▶ [Task description]: Your copy of the material must match it exactly, except that pictures are dropped.
======== Data section
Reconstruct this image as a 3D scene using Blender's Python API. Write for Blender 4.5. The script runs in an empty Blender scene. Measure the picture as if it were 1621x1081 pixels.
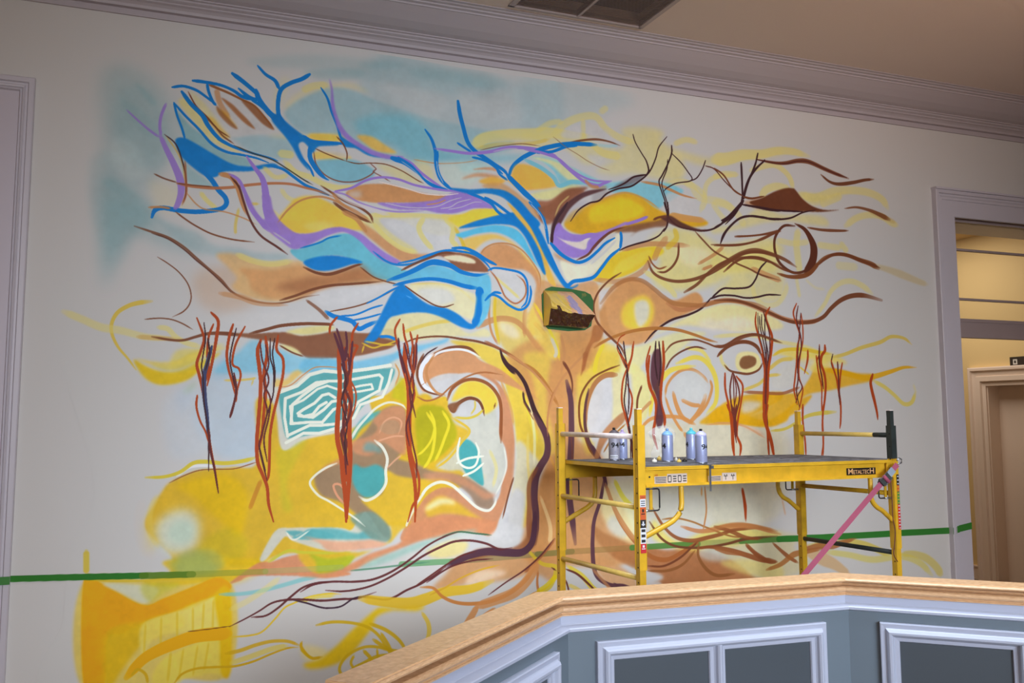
import bpy,bmesh,math,random
import numpy as np
from mathutils import Vector,Matrix
# ---------------------------------------------------------------- camera (1621 x 1081 frame)
H=1.75
F,CX,CY=1501.9,795.95,498.3
_yaw,_pitch,_roll=math.radians(21.779),math.radians(6.102),math.radians(-0.144)
_cy,_sy,_cp,_sp=math.cos(_yaw),math.sin(_yaw),math.cos(_pitch),math.sin(_pitch)
_fwd=np.array([_sy*_cp,_cy*_cp,_sp]);_rt=np.array([_cy,-_sy,0]);_up=np.cross(_rt,_fwd)
_r=math.cos(_roll)*_rt+math.sin(_roll)*_up;_u=-math.sin(_roll)*_rt+math.cos(_roll)*_up
cam=bpy.data.cameras.new('camera');co=bpy.data.objects.new('camera',cam);bpy.context.scene.collection.objects.link(co)
cam.sensor_fit='HORIZONTAL';cam.sensor_width=36;cam.lens=F/1621*36;cam.clip_start=.05
cam.shift_x=(810.5-CX)/1621;cam.shift_y=(CY-540.5)/1621
M=Matrix(((_r[0],_u[0],-_fwd[0],0),(_r[1],_u[1],-_fwd[1],0),(_r[2],_u[2],-_fwd[2],H),(0,0,0,1)));co.matrix_world=M
S_=bpy.context.scene;S_.camera=co
# ---------------------------------------------------------------- world, daylight, exposure
S_.view_settings.view_transform='Standard';S_.view_settings.look='None';S_.view_settings.gamma=1;S_.view_settings.use_curve_mapping=False
S_.view_settings.exposure=-0.04
wd=bpy.data.worlds.new('world');S_.world=wd;wd.use_nodes=True
wd.node_tree.nodes['Background'].inputs[0].default_value=(.62,.74,.95,1);wd.node_tree.nodes['Background'].inputs[1].default_value=1.0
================
▶ [Output of the exercise]:
Reconstruct this image as a 3D scene using Blender's Python API. Write for Blender 4.5. The script runs in an empty Blender scene. Measure the picture as if it were 1621x1081 pixels.
import bpy,bmesh,math,random
import numpy as np
from mathutils import Vector,Matrix
# ---------------------------------------------------------------- camera (1621 x 1081 frame)
H=1.75
F,CX,CY=1501.9,795.95,498.3
_yaw,_pitch,_roll=math.radians(21.779),math.radians(6.102),math.radians(-0.144)
_cy,_sy,_cp,_sp=math.cos(_yaw),math.sin(_yaw),math.cos(_pitch),math.sin(_pitch)
_fwd=np.array([_sy*_cp,_cy*_cp,_sp]);_rt=np.array([_cy,-_sy,0]);_up=np.cross(_rt,_fwd)
_r=math.cos(_roll)*_rt+math.sin(_roll)*_up;_u=-math.sin(_roll)*_rt+math.cos(_roll)*_up
cam=bpy.data.cameras.new('camera');co=bpy.data.objects.new('camera',cam);bpy.context.scene.collection.objects.link(co)
cam.sensor_fit='HORIZONTAL';cam.sensor_width=36;cam.lens=F/1621*36;cam.clip_start=.05
cam.shift_x=(810.5-CX)/1621;cam.shift_y=(CY-540.5)/1621
M=Matrix(((_r[0],_u[0],-_fwd[0],0),(_r[1],_u[1],-_fwd[1],0),(_r[2],_u[2],-_fwd[2],H),(0,0,0,1)));co.matrix_world=M
S_=bpy.context.scene;S_.camera=co
# ---------------------------------------------------------------- world, daylight, exposure
S_.view_settings.view_transform='Standard';S_.view_settings.look='None';S_.view_settings.gamma=1;S_.view_settings.use_curve_mapping=False
S_.view_settings.exposure=-0.04
wd=bpy.data.worlds.new('world');S_.world=wd;wd.use_nodes=True
wd.node_tree.nodes['Background'].inputs[0].default_value=(.62,.74,.95,1);wd.node_tree.nodes['Background'].inputs[1].default_value=1.0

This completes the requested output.